Rows from a 3D scene dataset:
^^^^^^^^
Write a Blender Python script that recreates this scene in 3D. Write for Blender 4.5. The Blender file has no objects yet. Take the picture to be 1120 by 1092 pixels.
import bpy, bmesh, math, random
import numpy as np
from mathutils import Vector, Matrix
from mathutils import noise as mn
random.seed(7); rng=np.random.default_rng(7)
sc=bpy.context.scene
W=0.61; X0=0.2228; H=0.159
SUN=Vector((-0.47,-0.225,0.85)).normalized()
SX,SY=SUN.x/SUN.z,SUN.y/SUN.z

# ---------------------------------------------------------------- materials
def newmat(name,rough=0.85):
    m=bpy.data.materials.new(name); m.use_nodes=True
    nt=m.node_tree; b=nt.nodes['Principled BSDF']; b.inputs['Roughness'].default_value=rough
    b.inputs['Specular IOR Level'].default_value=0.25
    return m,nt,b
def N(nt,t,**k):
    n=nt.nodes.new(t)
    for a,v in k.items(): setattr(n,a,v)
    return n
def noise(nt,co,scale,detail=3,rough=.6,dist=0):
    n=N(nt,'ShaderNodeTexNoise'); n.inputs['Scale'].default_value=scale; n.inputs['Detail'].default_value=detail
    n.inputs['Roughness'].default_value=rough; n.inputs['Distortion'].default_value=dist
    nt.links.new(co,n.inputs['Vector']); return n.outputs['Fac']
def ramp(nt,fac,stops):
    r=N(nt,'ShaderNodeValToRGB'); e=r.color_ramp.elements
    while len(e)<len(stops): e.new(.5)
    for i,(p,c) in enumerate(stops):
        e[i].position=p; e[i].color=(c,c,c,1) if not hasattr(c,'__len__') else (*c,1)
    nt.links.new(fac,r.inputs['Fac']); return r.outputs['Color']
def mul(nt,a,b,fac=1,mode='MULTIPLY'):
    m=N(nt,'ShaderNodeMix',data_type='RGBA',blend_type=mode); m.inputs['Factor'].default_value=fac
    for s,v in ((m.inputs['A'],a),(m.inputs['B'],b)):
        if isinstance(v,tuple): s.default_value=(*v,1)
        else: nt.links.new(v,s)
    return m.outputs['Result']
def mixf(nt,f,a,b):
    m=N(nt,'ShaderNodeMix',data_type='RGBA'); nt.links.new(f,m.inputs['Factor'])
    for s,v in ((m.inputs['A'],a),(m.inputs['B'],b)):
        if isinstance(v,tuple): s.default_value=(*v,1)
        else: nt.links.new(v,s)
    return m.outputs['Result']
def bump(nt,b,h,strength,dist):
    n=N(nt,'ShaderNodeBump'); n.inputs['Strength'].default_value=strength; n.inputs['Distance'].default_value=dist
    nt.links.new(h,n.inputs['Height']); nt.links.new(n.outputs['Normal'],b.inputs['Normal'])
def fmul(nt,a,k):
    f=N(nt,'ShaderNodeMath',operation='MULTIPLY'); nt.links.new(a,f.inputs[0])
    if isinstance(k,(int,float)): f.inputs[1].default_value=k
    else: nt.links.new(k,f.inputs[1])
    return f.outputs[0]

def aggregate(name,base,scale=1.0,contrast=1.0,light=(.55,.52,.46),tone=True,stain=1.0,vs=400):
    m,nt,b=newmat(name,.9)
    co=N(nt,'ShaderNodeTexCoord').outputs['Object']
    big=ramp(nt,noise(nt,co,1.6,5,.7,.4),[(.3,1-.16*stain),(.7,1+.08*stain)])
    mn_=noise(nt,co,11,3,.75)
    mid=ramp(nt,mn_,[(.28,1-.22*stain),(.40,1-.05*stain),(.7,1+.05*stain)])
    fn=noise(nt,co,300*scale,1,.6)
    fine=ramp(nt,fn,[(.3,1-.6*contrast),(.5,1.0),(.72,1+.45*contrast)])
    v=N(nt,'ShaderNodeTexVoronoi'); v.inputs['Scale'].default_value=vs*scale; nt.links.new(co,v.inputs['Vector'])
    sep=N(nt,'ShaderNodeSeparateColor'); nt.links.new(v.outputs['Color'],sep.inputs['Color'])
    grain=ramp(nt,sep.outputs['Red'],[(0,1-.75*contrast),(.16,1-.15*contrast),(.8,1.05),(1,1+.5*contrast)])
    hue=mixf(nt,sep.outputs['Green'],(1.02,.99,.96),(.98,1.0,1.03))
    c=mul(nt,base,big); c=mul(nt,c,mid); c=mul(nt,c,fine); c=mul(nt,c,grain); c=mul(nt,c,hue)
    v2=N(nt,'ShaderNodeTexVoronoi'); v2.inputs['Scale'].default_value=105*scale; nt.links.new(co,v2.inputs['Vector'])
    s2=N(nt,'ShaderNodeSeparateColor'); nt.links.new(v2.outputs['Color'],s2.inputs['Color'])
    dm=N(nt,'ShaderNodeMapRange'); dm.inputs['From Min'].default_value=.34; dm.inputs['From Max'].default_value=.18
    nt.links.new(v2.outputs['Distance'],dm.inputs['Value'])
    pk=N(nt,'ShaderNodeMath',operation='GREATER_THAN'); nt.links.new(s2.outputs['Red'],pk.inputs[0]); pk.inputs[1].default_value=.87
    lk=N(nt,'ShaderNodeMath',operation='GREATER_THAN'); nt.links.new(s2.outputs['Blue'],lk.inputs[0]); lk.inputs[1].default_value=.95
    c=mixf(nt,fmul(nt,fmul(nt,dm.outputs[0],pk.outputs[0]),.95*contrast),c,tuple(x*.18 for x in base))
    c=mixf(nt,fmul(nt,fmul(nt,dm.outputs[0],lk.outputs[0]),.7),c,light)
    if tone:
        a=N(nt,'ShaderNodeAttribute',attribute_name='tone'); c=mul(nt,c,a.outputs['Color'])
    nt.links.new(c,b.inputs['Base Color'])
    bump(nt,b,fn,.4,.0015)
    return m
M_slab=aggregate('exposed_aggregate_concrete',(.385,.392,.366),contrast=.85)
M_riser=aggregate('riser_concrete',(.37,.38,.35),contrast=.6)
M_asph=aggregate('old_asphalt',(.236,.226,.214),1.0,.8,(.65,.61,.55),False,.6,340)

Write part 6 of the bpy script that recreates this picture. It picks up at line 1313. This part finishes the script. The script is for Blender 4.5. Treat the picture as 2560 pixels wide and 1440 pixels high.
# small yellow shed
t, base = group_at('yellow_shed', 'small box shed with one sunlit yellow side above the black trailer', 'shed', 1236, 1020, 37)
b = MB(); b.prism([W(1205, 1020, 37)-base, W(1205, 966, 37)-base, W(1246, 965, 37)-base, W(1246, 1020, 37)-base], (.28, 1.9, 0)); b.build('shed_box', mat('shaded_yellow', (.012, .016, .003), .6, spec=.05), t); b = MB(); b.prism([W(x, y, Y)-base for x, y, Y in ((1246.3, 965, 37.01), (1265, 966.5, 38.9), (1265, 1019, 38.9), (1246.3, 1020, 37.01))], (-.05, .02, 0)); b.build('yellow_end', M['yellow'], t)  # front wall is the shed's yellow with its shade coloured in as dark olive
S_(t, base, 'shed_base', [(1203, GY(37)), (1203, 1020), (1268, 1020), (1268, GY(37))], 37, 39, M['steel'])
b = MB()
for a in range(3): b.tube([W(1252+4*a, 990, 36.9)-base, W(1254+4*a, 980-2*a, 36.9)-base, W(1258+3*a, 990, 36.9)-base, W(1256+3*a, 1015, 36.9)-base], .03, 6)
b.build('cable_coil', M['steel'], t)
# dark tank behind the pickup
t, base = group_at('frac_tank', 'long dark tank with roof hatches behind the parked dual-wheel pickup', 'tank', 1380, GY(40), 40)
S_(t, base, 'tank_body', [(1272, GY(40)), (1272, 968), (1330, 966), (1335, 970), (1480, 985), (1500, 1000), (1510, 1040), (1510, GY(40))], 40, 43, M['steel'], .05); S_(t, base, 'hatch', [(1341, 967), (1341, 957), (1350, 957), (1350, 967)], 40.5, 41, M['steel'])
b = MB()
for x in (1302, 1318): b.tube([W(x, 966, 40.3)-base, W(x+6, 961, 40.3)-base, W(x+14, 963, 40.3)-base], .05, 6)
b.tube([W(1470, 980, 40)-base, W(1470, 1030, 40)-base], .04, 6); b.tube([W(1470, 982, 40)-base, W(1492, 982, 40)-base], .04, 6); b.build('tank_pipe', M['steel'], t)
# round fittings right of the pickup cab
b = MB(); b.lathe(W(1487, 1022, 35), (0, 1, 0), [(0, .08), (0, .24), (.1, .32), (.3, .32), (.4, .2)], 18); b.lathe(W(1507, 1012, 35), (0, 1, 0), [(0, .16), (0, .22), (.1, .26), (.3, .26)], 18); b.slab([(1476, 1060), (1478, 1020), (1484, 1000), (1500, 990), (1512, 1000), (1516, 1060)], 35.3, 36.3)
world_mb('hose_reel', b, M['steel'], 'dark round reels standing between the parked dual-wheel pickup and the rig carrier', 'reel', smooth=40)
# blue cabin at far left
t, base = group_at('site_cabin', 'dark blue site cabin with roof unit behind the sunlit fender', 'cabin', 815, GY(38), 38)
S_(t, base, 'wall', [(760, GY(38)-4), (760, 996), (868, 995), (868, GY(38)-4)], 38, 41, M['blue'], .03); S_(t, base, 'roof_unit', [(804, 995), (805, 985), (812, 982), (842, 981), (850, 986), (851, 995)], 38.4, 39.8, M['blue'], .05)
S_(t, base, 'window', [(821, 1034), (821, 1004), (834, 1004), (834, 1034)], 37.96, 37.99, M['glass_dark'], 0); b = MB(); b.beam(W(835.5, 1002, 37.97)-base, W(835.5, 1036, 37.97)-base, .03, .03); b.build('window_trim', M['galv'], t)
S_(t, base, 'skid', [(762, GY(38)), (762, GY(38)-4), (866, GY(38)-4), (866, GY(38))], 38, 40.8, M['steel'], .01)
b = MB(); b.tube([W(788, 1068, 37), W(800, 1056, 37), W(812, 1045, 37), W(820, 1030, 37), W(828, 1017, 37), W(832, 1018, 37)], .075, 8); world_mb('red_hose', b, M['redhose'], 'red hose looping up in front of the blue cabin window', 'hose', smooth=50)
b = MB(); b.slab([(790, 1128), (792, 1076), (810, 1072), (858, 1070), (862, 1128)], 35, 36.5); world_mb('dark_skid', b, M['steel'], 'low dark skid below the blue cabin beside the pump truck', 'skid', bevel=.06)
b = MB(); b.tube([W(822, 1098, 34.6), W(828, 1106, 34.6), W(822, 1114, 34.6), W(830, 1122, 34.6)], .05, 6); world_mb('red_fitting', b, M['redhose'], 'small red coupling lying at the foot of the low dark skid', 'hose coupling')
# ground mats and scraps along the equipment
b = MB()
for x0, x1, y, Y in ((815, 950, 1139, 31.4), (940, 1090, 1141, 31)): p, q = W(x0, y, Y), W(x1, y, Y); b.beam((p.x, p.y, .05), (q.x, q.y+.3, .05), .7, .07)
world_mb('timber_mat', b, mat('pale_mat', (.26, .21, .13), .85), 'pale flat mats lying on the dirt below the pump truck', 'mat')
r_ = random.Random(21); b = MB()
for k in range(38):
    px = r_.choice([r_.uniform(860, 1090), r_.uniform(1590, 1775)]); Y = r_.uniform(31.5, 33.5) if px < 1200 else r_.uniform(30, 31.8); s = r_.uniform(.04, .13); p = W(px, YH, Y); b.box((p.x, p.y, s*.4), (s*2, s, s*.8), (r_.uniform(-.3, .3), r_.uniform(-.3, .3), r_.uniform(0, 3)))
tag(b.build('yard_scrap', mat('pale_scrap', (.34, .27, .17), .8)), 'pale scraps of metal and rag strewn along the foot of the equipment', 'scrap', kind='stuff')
^^^^^^^^
Print, please, the lines from the first line of the material through the line that contains "SX,SY=SUN.x/SUN.z,SUN.y/SUN.z", exactly as written and with nothing added.

## [Task response]
Write a Blender Python script that recreates this scene in 3D. Write for Blender 4.5. The Blender file has no objects yet. Take the picture to be 1120 by 1092 pixels.
import bpy, bmesh, math, random
import numpy as np
from mathutils import Vector, Matrix
from mathutils import noise as mn
random.seed(7); rng=np.random.default_rng(7)
sc=bpy.context.scene
W=0.61; X0=0.2228; H=0.159
SUN=Vector((-0.47,-0.225,0.85)).normalized()
SX,SY=SUN.x/SUN.z,SUN.y/SUN.z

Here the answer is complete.